The Joint Committee on Housing also added a special provision to the legislation that would allow local permit granting authorities to approve special permits for certain types of development by a simple majority vote, including circumstances where affordable housing is created near transit centers.

While some housing advocacy groups are in favor of the legislation (the Citizen’s Housing and Planning Association stated that while the bill was not a “standalone solution,” it looked forward to working with the state to get it passed), other organizations appear more critical. The journal Commonwealth expressed concern that the bill as it reads now does not offer enough protections for low-income families:

“The problem with Baker’s approach is that, in the short term, housing production in cities and towns with low property values close to transit drives up housing prices, causes gentrification, and leads to the displacement of low income residents. With a loosening of zoning restrictions across all cities and towns in the Commonwealth, cities like Brockton, Malden, and Lynn that are commuting distance from Boston, but where housing prices are currently low, would quickly become ripe for new high-end development. Low-income residents of these places will then either have to move out of the community or pay higher prices.”

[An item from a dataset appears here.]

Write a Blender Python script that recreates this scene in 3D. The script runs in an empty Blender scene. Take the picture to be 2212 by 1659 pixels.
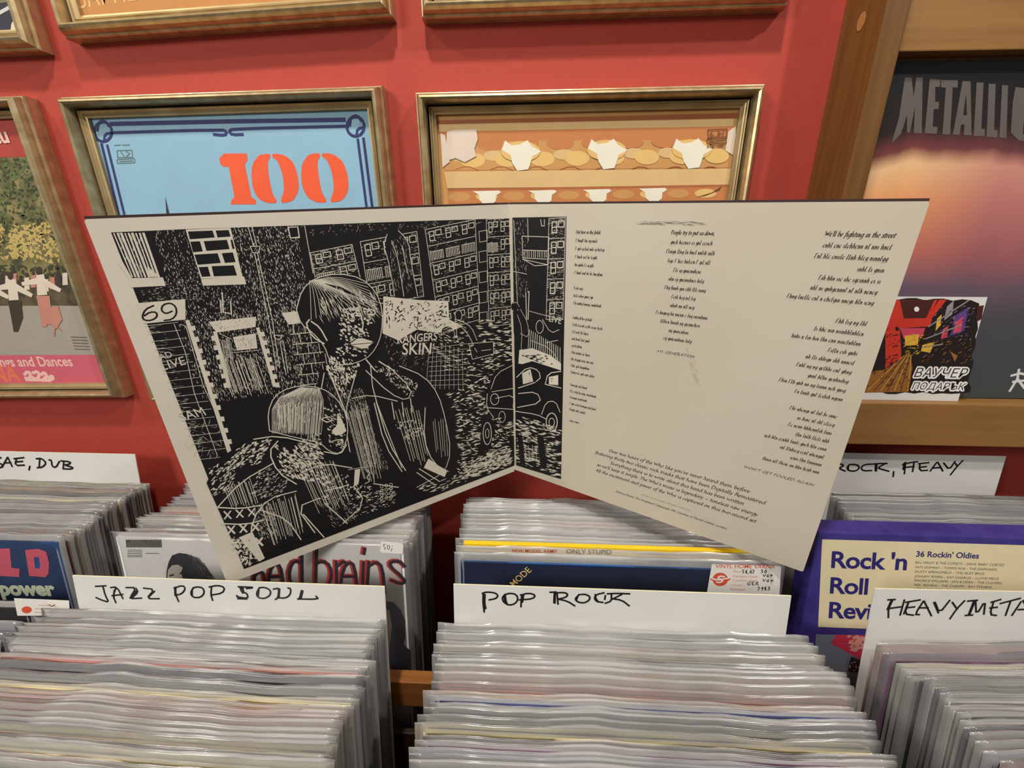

Commonwealth suggested the bill should include a mandate for developers to build a higher percentage of affordable housing that is accessible to low-income renters, as well as include protections for groups most at risk of displacement.

Access to transit can only improve things for landlords

Zoning changes allowing for multi-family properties or more mixed-use zones won’t solve all of the state’s housing and transit issues by themselves. However, the data shows that in a state where space is at a premium, we can’t afford to continue squandering valuable square footage on parking spaces that will be left empty or allowing T stations to sit alone with nothing but a parking garage within walkable distance. Transit that is accessible on foot, and that affords easy access to housing and commercial opportunities, means more renters, better property values and more economic growth.